Anadolu’nun değişik yörelerindeki üreticilerle İstanbul’daki tüketiciyi buluşturmak sanıldığı kadar kolay olmadı. Birçok sorun yaşandı. Ülkenin her yerinden ekolojik ürünleri İstanbul’a taşımak bile başlı başına bir maceraydı.
Fakat bu ürünleri üretenler ürünlerini değerinde satmak, tüketiciler ise gerçekten organik olduğuna inandıkları ürünleri güvenle alıp tüketmek istiyordu. Ekolojik pazarlar bu buluşmayı sağlıyor.
İstanbul Şişli’de başlayan bu serüven yerel yönetimlerin desteği ile ülkenin değişik merkezlerine yayıldı. Buğday Derneği’nin koordinasyonunda İstanbul’da Şişli, Kartal, Beylikdüzü ve Bakırköy’de, Samsun İlkadım, Konya Meram, yaz sezonunda Balıkesir Burhaniye’de organik pazar kurulmasını sağlıyor. Bu halkaya 15 Haziran’da Türkiye’nin ilk yavaş şehri (Citta Slow) Seferihisar, 21 Temmuz Pazar günü ise Kayseri Kocasinan eklendi.
Ekoloji Üreticileri Derneği’nin organizasyonu ile, İstanbul’da Maltepe Belediyesi Organik Halk Pazarı, Kadıköy Belediyesi Organik Halk Pazarı, Zeytinburnu Organik Halk Pazarı , Eyüp Belediyesi Kemerburgaz Organik Köy Pazarı, İzmir’de Bornova Belediyesi Organik Ürünler Pazarı her hafta kuruluyor.
Ekolojik Tarım Organizasyonu Derneği(ETO)’nin ilk organik ürünler pazarı İzmir Karşıkaya’da açıldı. İzmir Büyükşehir Belediyesi ve Karşıyaka Belediyesi ile işbirliği yapan ETO’ nun koordinasyonunda Karşıyaka’nın yanı sıra geçen ay İzmir Urla’da ve 20 Temmuz’da da Balçova Belediyesi’nin desteği ile İzmir Balçova ‘da organik pazar açıldı.

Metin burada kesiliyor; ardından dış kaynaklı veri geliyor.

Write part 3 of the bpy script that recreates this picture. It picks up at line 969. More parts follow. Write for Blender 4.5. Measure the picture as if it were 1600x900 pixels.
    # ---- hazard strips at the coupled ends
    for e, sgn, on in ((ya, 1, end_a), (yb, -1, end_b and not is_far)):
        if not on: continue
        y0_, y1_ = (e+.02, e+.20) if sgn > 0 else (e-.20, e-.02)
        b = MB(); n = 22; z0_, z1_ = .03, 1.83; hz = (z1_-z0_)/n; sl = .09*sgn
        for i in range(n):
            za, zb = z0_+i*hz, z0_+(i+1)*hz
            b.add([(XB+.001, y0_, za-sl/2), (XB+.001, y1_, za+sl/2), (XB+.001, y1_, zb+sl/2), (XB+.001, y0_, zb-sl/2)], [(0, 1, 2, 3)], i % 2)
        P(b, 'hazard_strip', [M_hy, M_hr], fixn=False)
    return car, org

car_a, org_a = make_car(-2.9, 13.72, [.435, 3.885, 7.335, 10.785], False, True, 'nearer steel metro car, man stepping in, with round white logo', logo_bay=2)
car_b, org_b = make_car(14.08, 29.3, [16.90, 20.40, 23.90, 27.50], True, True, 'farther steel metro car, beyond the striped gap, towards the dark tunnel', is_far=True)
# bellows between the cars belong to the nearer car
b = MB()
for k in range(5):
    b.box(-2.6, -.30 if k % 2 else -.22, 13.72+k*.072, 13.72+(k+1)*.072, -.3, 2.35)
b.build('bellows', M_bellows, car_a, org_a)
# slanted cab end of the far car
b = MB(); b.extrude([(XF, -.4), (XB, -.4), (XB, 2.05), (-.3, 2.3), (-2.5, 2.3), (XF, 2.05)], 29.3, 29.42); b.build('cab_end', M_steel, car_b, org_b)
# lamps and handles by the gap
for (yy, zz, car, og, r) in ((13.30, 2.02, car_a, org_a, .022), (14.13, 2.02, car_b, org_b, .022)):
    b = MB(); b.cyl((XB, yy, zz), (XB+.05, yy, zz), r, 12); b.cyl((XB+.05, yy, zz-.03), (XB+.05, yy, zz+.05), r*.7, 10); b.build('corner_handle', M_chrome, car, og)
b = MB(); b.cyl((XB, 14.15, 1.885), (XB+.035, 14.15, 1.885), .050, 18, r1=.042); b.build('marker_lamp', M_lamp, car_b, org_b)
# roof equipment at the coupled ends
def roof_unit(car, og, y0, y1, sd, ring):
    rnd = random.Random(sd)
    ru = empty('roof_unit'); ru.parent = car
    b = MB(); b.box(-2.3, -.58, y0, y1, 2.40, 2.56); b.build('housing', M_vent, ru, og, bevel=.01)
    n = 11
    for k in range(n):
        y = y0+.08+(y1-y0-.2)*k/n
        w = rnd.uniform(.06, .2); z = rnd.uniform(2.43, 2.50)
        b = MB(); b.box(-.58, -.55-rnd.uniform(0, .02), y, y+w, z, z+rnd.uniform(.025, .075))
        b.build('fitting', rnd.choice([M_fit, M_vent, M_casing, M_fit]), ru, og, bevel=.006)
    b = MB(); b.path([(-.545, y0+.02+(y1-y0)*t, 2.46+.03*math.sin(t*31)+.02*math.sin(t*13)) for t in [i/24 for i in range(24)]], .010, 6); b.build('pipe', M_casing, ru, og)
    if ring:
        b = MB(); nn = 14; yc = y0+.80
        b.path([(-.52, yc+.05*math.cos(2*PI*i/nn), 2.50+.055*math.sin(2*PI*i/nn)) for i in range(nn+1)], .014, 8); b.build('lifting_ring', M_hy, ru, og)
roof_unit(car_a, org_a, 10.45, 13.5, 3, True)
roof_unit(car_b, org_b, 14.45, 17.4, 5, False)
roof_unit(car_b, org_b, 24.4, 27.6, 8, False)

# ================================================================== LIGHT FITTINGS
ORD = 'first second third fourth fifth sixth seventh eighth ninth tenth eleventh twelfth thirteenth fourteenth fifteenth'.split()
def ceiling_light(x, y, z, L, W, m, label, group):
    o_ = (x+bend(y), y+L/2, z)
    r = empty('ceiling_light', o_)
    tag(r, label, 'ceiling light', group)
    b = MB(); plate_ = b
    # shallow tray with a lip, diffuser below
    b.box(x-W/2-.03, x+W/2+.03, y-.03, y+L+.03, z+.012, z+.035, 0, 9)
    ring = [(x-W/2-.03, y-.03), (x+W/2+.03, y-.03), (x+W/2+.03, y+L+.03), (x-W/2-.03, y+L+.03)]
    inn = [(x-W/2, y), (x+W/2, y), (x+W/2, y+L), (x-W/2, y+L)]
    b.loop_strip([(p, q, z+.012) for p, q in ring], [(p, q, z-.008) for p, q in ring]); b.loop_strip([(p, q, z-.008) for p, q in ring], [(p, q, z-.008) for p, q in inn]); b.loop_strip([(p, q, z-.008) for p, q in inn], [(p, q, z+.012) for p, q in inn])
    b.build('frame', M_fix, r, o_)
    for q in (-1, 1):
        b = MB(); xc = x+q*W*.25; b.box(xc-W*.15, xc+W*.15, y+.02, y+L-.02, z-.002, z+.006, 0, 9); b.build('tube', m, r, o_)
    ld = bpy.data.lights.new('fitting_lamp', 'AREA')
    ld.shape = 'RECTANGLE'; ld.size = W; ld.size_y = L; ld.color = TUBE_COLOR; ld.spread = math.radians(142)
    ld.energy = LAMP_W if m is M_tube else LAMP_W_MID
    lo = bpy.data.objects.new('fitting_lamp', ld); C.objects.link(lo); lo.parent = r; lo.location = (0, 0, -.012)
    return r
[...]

2012′de yayınlanan pazaryerleri hakkındaki yönetmelikle belediyelere resmen organik pazar açma yetkisi tanınınca pazar sayısı artmaya başladı.
Bu pazarların yanı sıra yerelde açılan pazarlar olabilir. Özellikle yerel yönetimlere yani belediyelere organik ürün pazarı açma yetkisinin verilmesi yaklaşan yerel seçimler öncesinde birçok belediye bu konuda girişimlerde bulunabilir. Fakat bu pazarların sürdürülebilir olması için iyi bir altyapıya, güçlü bir organizasyona sahip olmaları gerekir.
Buğday Derneği, %100 Ekolojik Pazarlar Koordinatörü Batur Şehirlioğlu’na göre ekolojik pazarlarda bir fiyat stratejisi olmadan başarıya ulaşmak mümkün değil. Özellikle orta gelire sahip olan tüketicilerin ulaşabileceği fiyatların belirlenmesi, ülkede ekolojik tarımın yaygınlaşması için çok önemli. Şehirlioğlu’na göre, üretimde ve tüketimde yerellik ve yeterlilik çok önemli.
Buğday Derneği koordine ettiği pazarlarda düzenli olarak ürünleri analiz ediyor. Kalıntı çıkan üreticilere ait ürünler ile ilgili bilgi ilgili kontrol ve sertifika kuruluşları ile paylaşılıyor, durum özelinde gerekli tedbirlerin alınmasından sektörden ihraca kadar çeşitli yaptırımlar uygulanıyor.
Ekolojik pazarlar sadece ürün alınıp satılan yerler değil. Aynı zamanda bir yaşam biçimi sunuluyor. Yapılan etkinlikler, düzenlenen toplantı ve paneller ile ekolojik yaşam, çevre duyarlılığı ve dünyaya farklı bir bakış sergileniyor.